→ **Problem description**
Copy out all the entries exactly.
************
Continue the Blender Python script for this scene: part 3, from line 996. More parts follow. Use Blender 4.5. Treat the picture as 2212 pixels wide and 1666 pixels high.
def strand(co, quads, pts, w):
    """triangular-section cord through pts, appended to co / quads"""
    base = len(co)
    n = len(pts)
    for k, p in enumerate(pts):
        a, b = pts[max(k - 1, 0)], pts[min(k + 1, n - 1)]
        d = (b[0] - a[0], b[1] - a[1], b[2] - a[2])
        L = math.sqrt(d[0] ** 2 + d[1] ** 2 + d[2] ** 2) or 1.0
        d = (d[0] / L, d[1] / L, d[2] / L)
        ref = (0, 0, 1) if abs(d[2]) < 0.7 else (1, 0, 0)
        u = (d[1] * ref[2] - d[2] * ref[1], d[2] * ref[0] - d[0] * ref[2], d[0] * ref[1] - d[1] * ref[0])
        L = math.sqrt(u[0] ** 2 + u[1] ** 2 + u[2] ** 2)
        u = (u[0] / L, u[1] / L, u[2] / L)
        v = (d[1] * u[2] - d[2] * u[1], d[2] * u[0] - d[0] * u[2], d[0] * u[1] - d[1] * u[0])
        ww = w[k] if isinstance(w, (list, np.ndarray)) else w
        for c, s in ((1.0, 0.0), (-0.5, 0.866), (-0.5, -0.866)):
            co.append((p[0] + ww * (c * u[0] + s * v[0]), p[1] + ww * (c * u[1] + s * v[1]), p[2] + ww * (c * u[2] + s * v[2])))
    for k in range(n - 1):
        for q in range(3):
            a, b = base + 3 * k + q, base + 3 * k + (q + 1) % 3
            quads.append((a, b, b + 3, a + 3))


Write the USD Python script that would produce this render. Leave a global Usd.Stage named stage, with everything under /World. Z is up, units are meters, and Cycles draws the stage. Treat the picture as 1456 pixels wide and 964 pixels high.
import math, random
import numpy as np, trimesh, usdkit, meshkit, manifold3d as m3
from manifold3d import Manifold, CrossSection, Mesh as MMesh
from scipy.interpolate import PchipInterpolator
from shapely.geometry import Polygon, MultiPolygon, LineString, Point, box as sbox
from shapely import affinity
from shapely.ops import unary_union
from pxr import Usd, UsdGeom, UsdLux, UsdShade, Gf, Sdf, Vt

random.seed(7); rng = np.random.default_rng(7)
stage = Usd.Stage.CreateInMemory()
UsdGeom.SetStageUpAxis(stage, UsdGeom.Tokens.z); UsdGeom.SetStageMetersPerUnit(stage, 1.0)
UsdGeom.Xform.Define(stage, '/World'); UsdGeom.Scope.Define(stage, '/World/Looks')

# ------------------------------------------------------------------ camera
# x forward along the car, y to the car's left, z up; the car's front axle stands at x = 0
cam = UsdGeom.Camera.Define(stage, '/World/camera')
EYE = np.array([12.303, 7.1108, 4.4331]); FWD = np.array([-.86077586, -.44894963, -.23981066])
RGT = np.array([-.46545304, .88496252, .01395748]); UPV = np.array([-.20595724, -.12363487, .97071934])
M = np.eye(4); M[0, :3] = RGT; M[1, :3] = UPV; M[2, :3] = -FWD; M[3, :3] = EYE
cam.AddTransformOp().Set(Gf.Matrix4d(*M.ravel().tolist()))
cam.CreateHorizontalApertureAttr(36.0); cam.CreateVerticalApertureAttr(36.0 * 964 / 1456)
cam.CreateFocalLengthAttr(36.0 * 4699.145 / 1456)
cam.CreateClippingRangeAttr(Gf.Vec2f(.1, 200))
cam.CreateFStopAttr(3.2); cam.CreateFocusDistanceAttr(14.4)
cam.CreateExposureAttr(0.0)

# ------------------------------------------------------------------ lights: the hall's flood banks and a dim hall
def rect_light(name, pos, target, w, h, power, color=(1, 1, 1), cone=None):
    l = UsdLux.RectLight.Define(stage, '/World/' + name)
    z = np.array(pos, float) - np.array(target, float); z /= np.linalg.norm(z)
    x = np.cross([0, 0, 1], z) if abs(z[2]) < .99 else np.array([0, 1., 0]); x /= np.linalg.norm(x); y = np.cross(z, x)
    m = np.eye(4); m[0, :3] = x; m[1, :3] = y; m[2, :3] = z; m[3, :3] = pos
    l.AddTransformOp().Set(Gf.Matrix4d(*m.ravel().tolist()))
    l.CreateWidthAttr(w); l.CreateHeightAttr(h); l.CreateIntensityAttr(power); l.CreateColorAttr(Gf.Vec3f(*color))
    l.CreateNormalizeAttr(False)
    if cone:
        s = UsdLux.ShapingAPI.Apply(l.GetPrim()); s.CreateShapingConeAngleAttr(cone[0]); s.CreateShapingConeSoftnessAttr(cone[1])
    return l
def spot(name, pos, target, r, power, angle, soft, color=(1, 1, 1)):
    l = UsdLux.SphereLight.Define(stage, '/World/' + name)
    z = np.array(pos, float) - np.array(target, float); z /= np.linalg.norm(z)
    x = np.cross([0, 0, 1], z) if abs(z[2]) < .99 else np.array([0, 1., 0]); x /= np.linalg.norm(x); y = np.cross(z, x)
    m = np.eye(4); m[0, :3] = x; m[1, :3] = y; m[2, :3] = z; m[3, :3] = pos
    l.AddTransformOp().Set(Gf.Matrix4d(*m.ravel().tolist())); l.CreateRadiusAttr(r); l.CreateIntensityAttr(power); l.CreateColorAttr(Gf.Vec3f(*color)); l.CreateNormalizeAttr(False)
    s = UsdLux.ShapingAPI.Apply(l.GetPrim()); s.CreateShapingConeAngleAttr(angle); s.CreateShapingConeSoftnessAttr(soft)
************
→ **Exercise result**
Continue the Blender Python script for this scene: part 3, from line 996. More parts follow. Use Blender 4.5. Treat the picture as 2212 pixels wide and 1666 pixels high.
def strand(co, quads, pts, w):
    """triangular-section cord through pts, appended to co / quads"""
    base = len(co)
    n = len(pts)
    for k, p in enumerate(pts):
        a, b = pts[max(k - 1, 0)], pts[min(k + 1, n - 1)]
        d = (b[0] - a[0], b[1] - a[1], b[2] - a[2])
        L = math.sqrt(d[0] ** 2 + d[1] ** 2 + d[2] ** 2) or 1.0
        d = (d[0] / L, d[1] / L, d[2] / L)
        ref = (0, 0, 1) if abs(d[2]) < 0.7 else (1, 0, 0)
        u = (d[1] * ref[2] - d[2] * ref[1], d[2] * ref[0] - d[0] * ref[2], d[0] * ref[1] - d[1] * ref[0])
        L = math.sqrt(u[0] ** 2 + u[1] ** 2 + u[2] ** 2)
        u = (u[0] / L, u[1] / L, u[2] / L)
        v = (d[1] * u[2] - d[2] * u[1], d[2] * u[0] - d[0] * u[2], d[0] * u[1] - d[1] * u[0])
        ww = w[k] if isinstance(w, (list, np.ndarray)) else w
        for c, s in ((1.0, 0.0), (-0.5, 0.866), (-0.5, -0.866)):
            co.append((p[0] + ww * (c * u[0] + s * v[0]), p[1] + ww * (c * u[1] + s * v[1]), p[2] + ww * (c * u[2] + s * v[2])))
    for k in range(n - 1):
        for q in range(3):
            a, b = base + 3 * k + q, base + 3 * k + (q + 1) % 3
            quads.append((a, b, b + 3, a + 3))


Write the USD Python script that would produce this render. Leave a global Usd.Stage named stage, with everything under /World. Z is up, units are meters, and Cycles draws the stage. Treat the picture as 1456 pixels wide and 964 pixels high.
import math, random
import numpy as np, trimesh, usdkit, meshkit, manifold3d as m3
from manifold3d import Manifold, CrossSection, Mesh as MMesh
from scipy.interpolate import PchipInterpolator
from shapely.geometry import Polygon, MultiPolygon, LineString, Point, box as sbox
from shapely import affinity
from shapely.ops import unary_union
from pxr import Usd, UsdGeom, UsdLux, UsdShade, Gf, Sdf, Vt

random.seed(7); rng = np.random.default_rng(7)
stage = Usd.Stage.CreateInMemory()
UsdGeom.SetStageUpAxis(stage, UsdGeom.Tokens.z); UsdGeom.SetStageMetersPerUnit(stage, 1.0)
UsdGeom.Xform.Define(stage, '/World'); UsdGeom.Scope.Define(stage, '/World/Looks')

# ------------------------------------------------------------------ camera
# x forward along the car, y to the car's left, z up; the car's front axle stands at x = 0
cam = UsdGeom.Camera.Define(stage, '/World/camera')
EYE = np.array([12.303, 7.1108, 4.4331]); FWD = np.array([-.86077586, -.44894963, -.23981066])
RGT = np.array([-.46545304, .88496252, .01395748]); UPV = np.array([-.20595724, -.12363487, .97071934])
M = np.eye(4); M[0, :3] = RGT; M[1, :3] = UPV; M[2, :3] = -FWD; M[3, :3] = EYE
cam.AddTransformOp().Set(Gf.Matrix4d(*M.ravel().tolist()))
cam.CreateHorizontalApertureAttr(36.0); cam.CreateVerticalApertureAttr(36.0 * 964 / 1456)
cam.CreateFocalLengthAttr(36.0 * 4699.145 / 1456)
cam.CreateClippingRangeAttr(Gf.Vec2f(.1, 200))
cam.CreateFStopAttr(3.2); cam.CreateFocusDistanceAttr(14.4)
cam.CreateExposureAttr(0.0)

# ------------------------------------------------------------------ lights: the hall's flood banks and a dim hall
def rect_light(name, pos, target, w, h, power, color=(1, 1, 1), cone=None):
    l = UsdLux.RectLight.Define(stage, '/World/' + name)
    z = np.array(pos, float) - np.array(target, float); z /= np.linalg.norm(z)
    x = np.cross([0, 0, 1], z) if abs(z[2]) < .99 else np.array([0, 1., 0]); x /= np.linalg.norm(x); y = np.cross(z, x)
    m = np.eye(4); m[0, :3] = x; m[1, :3] = y; m[2, :3] = z; m[3, :3] = pos
    l.AddTransformOp().Set(Gf.Matrix4d(*m.ravel().tolist()))
    l.CreateWidthAttr(w); l.CreateHeightAttr(h); l.CreateIntensityAttr(power); l.CreateColorAttr(Gf.Vec3f(*color))
    l.CreateNormalizeAttr(False)
    if cone:
        s = UsdLux.ShapingAPI.Apply(l.GetPrim()); s.CreateShapingConeAngleAttr(cone[0]); s.CreateShapingConeSoftnessAttr(cone[1])
    return l
def spot(name, pos, target, r, power, angle, soft, color=(1, 1, 1)):
    l = UsdLux.SphereLight.Define(stage, '/World/' + name)
    z = np.array(pos, float) - np.array(target, float); z /= np.linalg.norm(z)
    x = np.cross([0, 0, 1], z) if abs(z[2]) < .99 else np.array([0, 1., 0]); x /= np.linalg.norm(x); y = np.cross(z, x)
    m = np.eye(4); m[0, :3] = x; m[1, :3] = y; m[2, :3] = z; m[3, :3] = pos
    l.AddTransformOp().Set(Gf.Matrix4d(*m.ravel().tolist())); l.CreateRadiusAttr(r); l.CreateIntensityAttr(power); l.CreateColorAttr(Gf.Vec3f(*color)); l.CreateNormalizeAttr(False)
    s = UsdLux.ShapingAPI.Apply(l.GetPrim()); s.CreateShapingConeAngleAttr(angle); s.CreateShapingConeSoftnessAttr(soft)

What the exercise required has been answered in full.